Data for processing
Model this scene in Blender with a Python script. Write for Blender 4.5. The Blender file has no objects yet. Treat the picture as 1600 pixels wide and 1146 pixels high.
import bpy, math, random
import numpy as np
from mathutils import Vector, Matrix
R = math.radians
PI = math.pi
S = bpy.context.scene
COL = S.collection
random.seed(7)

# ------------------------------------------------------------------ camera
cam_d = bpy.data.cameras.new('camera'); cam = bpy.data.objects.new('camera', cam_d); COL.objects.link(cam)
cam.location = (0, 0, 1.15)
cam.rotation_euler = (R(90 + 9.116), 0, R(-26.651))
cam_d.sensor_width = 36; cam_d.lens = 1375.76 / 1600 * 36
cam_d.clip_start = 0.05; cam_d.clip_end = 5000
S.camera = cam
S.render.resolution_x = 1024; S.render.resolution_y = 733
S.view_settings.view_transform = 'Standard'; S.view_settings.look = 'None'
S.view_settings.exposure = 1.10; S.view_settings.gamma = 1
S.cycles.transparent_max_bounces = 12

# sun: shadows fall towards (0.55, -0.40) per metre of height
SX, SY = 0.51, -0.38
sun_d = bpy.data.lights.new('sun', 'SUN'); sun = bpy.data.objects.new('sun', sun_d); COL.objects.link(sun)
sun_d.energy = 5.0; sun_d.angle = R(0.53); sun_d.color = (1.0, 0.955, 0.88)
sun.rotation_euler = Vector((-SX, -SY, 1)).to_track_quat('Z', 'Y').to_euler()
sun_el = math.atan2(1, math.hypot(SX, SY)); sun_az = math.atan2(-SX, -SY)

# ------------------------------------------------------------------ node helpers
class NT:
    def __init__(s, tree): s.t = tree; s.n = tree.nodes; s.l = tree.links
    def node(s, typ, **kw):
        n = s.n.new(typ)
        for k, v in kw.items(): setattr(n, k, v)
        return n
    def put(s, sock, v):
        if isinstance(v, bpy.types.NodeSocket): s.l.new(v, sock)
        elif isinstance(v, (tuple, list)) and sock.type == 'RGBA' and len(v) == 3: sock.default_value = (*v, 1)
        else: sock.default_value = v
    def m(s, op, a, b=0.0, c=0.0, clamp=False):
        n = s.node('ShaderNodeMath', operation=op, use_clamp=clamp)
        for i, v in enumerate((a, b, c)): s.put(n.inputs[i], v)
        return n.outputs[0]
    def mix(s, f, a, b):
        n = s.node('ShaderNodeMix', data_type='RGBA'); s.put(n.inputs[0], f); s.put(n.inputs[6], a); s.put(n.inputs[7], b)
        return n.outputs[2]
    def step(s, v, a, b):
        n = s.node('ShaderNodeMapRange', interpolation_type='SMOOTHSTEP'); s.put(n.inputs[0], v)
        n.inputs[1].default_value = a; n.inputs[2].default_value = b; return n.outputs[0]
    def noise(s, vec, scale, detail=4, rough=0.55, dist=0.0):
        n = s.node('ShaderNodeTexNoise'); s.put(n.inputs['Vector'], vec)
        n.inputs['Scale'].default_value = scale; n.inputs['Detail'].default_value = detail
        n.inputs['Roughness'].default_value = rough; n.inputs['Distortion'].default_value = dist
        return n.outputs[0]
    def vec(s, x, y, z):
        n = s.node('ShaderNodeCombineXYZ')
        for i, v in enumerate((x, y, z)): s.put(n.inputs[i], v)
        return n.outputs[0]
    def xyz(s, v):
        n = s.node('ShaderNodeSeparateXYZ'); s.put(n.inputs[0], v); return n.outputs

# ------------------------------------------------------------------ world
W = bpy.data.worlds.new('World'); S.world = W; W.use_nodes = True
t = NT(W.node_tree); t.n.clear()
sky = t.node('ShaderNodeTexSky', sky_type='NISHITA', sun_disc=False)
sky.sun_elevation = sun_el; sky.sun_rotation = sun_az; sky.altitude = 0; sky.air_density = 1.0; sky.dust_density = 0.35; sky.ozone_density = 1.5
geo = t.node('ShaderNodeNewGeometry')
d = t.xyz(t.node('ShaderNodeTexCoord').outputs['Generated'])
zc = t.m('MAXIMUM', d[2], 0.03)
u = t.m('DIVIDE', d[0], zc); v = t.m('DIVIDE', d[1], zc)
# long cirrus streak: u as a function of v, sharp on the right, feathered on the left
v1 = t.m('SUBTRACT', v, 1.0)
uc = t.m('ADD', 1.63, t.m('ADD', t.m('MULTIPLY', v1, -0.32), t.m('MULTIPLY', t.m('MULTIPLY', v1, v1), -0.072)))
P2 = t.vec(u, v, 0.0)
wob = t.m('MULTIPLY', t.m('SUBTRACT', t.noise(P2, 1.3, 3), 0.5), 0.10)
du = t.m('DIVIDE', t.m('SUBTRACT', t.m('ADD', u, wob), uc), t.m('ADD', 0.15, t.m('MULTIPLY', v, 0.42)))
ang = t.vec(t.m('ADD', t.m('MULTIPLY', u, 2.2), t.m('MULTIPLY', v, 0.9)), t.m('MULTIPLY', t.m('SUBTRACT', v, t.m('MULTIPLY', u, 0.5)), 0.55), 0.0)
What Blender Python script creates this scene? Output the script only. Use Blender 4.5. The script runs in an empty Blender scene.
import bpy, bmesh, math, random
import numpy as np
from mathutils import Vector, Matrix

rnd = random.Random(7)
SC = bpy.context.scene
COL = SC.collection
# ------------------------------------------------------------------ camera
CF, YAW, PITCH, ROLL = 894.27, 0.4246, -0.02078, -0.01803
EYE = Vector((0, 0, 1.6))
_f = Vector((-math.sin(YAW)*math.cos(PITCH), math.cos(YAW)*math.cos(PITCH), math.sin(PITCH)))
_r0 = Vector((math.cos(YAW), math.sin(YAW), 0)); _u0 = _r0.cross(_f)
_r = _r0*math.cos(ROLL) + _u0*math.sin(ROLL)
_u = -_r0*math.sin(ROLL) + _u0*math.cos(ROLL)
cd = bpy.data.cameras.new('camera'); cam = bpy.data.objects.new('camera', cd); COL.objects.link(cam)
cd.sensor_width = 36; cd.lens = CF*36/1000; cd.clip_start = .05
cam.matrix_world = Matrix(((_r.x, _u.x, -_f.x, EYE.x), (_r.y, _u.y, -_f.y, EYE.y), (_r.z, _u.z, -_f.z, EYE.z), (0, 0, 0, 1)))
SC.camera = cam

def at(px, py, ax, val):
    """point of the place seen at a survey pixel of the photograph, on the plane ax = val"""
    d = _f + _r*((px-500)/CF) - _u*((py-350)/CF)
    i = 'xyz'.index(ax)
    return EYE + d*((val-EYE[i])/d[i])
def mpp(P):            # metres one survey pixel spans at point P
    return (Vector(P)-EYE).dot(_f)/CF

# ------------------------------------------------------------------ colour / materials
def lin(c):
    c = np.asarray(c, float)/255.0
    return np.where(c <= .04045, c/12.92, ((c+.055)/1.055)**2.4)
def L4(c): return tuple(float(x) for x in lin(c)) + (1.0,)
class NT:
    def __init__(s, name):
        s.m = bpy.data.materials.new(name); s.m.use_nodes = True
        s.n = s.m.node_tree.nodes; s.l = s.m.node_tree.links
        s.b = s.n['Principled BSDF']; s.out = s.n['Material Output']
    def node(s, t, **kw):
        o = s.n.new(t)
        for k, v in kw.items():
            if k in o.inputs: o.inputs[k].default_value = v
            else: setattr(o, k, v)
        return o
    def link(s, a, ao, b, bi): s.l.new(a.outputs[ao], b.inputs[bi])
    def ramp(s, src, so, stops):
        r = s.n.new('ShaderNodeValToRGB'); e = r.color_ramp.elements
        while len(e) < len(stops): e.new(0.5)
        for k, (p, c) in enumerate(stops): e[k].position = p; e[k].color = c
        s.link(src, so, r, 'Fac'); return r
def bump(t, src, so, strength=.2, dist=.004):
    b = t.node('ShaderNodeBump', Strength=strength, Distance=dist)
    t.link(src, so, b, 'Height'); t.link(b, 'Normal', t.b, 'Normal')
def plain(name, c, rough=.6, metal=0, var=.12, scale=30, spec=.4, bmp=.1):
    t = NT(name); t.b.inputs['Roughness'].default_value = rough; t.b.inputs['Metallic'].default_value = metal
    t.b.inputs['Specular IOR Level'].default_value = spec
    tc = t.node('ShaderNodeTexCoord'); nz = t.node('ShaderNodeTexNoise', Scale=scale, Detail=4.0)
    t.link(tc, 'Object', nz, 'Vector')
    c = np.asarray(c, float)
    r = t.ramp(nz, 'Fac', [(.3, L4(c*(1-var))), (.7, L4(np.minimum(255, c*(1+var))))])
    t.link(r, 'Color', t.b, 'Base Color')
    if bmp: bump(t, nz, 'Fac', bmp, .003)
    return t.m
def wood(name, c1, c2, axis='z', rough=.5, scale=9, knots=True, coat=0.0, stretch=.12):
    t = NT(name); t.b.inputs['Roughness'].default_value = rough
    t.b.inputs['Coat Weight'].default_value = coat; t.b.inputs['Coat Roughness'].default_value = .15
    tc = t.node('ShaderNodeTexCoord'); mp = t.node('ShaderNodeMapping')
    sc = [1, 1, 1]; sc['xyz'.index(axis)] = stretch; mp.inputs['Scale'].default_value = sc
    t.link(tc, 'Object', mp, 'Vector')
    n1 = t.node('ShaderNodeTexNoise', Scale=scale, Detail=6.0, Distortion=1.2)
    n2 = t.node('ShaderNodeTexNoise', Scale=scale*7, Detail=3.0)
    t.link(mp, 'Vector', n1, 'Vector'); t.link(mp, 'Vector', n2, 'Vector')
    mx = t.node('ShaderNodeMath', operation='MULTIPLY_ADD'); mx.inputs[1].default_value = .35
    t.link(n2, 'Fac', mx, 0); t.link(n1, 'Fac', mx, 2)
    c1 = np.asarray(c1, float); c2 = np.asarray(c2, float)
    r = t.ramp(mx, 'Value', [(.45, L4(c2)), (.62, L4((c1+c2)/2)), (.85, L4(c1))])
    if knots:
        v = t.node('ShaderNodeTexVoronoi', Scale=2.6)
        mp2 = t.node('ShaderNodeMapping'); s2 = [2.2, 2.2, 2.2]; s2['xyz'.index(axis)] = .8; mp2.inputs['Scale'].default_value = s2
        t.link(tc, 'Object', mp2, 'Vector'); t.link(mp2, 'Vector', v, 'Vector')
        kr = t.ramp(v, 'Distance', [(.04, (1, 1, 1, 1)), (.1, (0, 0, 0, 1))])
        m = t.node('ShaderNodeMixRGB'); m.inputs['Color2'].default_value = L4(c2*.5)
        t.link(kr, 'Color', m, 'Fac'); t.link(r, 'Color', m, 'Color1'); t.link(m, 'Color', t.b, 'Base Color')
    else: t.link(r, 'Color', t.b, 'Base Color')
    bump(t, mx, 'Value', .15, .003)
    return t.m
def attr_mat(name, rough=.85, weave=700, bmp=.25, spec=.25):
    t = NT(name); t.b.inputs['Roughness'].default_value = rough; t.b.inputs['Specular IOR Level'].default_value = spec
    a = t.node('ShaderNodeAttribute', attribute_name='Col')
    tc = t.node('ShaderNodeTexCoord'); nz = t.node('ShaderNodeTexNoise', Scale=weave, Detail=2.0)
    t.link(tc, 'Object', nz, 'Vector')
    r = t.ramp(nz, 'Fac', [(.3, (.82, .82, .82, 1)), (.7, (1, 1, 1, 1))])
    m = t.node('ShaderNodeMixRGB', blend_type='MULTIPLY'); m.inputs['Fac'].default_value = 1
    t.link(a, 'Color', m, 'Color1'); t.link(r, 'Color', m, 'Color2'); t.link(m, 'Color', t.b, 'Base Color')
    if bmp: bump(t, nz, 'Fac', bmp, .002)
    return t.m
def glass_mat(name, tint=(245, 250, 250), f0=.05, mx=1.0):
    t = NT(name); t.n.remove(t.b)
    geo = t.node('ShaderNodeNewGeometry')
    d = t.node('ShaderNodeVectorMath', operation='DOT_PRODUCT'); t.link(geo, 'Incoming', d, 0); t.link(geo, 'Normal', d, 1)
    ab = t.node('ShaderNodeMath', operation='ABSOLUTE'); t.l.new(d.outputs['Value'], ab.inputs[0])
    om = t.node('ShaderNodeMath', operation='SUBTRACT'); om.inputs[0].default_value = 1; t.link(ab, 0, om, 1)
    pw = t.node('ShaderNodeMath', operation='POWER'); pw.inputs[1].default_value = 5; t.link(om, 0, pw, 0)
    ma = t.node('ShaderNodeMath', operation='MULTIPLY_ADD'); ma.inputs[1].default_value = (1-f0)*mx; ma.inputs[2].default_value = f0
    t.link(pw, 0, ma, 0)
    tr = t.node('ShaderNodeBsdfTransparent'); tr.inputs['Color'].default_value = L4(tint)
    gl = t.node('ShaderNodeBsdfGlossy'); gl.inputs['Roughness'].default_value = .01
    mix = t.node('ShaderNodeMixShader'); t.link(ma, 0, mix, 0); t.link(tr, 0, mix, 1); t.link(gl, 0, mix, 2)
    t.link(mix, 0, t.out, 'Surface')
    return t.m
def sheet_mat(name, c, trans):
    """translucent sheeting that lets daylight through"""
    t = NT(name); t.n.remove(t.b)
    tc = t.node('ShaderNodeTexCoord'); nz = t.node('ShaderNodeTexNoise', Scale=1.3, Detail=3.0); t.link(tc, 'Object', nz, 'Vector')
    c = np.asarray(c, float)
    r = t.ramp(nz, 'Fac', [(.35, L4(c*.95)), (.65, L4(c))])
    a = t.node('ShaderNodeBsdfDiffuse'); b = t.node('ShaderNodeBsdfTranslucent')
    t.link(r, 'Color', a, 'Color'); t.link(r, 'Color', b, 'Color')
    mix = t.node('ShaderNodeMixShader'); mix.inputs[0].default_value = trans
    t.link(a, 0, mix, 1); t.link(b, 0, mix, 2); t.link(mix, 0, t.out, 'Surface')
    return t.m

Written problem
Exactly as they appear, retype the lines from the start of the records through the line containing "random.seed(7)".

Exercise output
Model this scene in Blender with a Python script. Write for Blender 4.5. The Blender file has no objects yet. Treat the picture as 1600 pixels wide and 1146 pixels high.
import bpy, math, random
import numpy as np
from mathutils import Vector, Matrix
R = math.radians
PI = math.pi
S = bpy.context.scene
COL = S.collection
random.seed(7)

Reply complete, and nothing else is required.